*Task brief*: In the records that follow, the lines from the one containing "Continue the Blender" to the one containing "MATS['ground'] = t.bsdf(col, .95, f1, .7, .12, .1)", inclusive, are to be given again exactly.

— BEGIN Excerpted records —

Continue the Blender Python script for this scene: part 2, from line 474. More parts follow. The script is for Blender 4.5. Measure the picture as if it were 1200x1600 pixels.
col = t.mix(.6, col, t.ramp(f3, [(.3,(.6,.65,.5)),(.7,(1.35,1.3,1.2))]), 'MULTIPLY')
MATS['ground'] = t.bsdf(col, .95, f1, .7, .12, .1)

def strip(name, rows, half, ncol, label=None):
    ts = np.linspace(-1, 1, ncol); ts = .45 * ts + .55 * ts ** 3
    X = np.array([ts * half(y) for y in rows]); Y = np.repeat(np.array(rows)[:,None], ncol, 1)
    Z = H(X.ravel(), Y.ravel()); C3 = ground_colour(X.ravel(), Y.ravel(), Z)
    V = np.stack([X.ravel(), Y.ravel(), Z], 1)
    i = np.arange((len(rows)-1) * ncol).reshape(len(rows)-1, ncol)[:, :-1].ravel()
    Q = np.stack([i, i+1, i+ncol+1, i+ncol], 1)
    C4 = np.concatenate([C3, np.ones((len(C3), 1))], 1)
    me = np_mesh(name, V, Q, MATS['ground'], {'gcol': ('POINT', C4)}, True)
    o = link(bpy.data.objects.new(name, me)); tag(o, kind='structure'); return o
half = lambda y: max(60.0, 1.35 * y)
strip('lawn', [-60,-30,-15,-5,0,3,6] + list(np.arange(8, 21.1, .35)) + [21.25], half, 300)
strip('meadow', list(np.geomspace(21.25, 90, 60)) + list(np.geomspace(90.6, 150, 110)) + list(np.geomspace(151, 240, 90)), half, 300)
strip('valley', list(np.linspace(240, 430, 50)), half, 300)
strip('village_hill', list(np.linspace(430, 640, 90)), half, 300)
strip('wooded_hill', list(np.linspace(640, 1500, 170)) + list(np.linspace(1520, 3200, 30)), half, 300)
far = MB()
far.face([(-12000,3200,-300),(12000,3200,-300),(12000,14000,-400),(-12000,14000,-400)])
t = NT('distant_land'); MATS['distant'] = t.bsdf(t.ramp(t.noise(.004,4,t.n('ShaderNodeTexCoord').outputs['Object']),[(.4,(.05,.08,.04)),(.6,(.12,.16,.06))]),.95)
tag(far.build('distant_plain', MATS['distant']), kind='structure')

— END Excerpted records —
— BEGIN Excerpted records —

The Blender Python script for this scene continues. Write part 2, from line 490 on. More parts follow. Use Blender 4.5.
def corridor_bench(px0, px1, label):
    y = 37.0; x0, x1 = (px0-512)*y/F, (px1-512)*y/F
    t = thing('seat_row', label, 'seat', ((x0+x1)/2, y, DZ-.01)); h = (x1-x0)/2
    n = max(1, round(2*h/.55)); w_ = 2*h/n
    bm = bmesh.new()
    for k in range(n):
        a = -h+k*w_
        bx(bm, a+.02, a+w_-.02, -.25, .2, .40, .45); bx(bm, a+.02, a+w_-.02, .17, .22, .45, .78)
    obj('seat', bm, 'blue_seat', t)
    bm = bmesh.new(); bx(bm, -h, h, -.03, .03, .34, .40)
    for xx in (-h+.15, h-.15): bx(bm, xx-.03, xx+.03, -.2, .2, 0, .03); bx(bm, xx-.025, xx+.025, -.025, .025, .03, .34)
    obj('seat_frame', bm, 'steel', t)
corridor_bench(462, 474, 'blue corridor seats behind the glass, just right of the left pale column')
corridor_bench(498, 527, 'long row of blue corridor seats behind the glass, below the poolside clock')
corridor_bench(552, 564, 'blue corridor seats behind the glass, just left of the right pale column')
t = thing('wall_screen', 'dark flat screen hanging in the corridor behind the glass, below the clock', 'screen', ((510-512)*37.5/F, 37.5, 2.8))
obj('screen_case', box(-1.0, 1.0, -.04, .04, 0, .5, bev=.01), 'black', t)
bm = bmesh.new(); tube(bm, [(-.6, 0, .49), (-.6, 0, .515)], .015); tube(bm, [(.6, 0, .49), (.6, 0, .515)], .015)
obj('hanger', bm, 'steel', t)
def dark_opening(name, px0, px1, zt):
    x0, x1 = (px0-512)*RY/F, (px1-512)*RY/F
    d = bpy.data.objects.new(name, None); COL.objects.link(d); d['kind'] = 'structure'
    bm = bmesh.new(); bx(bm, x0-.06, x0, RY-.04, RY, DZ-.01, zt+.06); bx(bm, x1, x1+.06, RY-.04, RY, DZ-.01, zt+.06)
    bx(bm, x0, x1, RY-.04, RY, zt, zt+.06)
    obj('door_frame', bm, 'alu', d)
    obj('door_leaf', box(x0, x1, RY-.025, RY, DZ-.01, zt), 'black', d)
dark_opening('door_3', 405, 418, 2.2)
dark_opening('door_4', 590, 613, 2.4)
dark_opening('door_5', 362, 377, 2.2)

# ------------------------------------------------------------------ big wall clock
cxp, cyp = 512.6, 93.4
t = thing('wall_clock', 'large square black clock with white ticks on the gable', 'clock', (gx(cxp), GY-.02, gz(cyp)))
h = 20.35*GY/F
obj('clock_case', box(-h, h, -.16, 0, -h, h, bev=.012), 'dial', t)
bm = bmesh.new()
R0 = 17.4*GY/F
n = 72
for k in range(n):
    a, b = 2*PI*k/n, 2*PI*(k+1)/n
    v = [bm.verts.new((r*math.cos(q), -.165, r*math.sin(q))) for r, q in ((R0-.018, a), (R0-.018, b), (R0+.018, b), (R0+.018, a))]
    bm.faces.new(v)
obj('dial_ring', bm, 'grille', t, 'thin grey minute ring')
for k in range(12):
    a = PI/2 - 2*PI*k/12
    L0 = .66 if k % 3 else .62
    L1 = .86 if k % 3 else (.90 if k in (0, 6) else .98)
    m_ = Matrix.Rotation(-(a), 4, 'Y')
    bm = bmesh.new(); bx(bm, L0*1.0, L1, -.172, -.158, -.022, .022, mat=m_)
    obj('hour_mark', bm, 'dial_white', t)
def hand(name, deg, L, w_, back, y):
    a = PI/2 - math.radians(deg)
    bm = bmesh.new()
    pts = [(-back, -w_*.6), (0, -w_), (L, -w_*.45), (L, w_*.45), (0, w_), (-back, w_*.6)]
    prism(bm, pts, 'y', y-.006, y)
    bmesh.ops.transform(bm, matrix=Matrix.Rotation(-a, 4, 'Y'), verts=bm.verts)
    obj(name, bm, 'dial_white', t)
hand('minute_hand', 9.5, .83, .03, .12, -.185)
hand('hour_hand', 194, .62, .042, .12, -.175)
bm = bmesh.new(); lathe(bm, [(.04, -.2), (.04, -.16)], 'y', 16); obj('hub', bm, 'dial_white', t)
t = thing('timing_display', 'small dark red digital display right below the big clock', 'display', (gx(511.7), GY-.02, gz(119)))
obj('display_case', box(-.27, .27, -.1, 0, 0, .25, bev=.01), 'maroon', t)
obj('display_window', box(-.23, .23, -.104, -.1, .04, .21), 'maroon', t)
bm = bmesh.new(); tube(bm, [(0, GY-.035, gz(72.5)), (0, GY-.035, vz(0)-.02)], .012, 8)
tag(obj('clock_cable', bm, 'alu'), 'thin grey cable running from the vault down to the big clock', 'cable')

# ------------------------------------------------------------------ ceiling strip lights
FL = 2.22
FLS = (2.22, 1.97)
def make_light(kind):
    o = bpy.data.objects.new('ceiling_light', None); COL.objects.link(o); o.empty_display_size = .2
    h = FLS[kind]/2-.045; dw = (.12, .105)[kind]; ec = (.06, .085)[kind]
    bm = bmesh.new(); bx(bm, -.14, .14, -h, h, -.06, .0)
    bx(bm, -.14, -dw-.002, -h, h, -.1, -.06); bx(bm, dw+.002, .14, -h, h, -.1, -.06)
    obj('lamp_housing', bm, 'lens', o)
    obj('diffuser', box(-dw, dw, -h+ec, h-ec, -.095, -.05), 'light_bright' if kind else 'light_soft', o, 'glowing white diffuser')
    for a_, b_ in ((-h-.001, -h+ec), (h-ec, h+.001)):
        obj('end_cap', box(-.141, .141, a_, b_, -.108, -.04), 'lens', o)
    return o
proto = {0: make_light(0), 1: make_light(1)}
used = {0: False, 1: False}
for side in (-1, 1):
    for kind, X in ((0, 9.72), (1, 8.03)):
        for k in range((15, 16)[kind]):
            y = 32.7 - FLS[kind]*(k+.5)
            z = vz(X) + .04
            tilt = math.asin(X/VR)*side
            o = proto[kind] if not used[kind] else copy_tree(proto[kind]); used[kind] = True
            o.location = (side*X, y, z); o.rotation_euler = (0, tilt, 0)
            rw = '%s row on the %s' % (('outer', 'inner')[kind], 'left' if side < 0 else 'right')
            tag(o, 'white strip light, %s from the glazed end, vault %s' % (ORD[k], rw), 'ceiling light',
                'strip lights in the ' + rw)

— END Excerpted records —

*Reply*:
Continue the Blender Python script for this scene: part 2, from line 474. More parts follow. The script is for Blender 4.5. Measure the picture as if it were 1200x1600 pixels.
col = t.mix(.6, col, t.ramp(f3, [(.3,(.6,.65,.5)),(.7,(1.35,1.3,1.2))]), 'MULTIPLY')
MATS['ground'] = t.bsdf(col, .95, f1, .7, .12, .1)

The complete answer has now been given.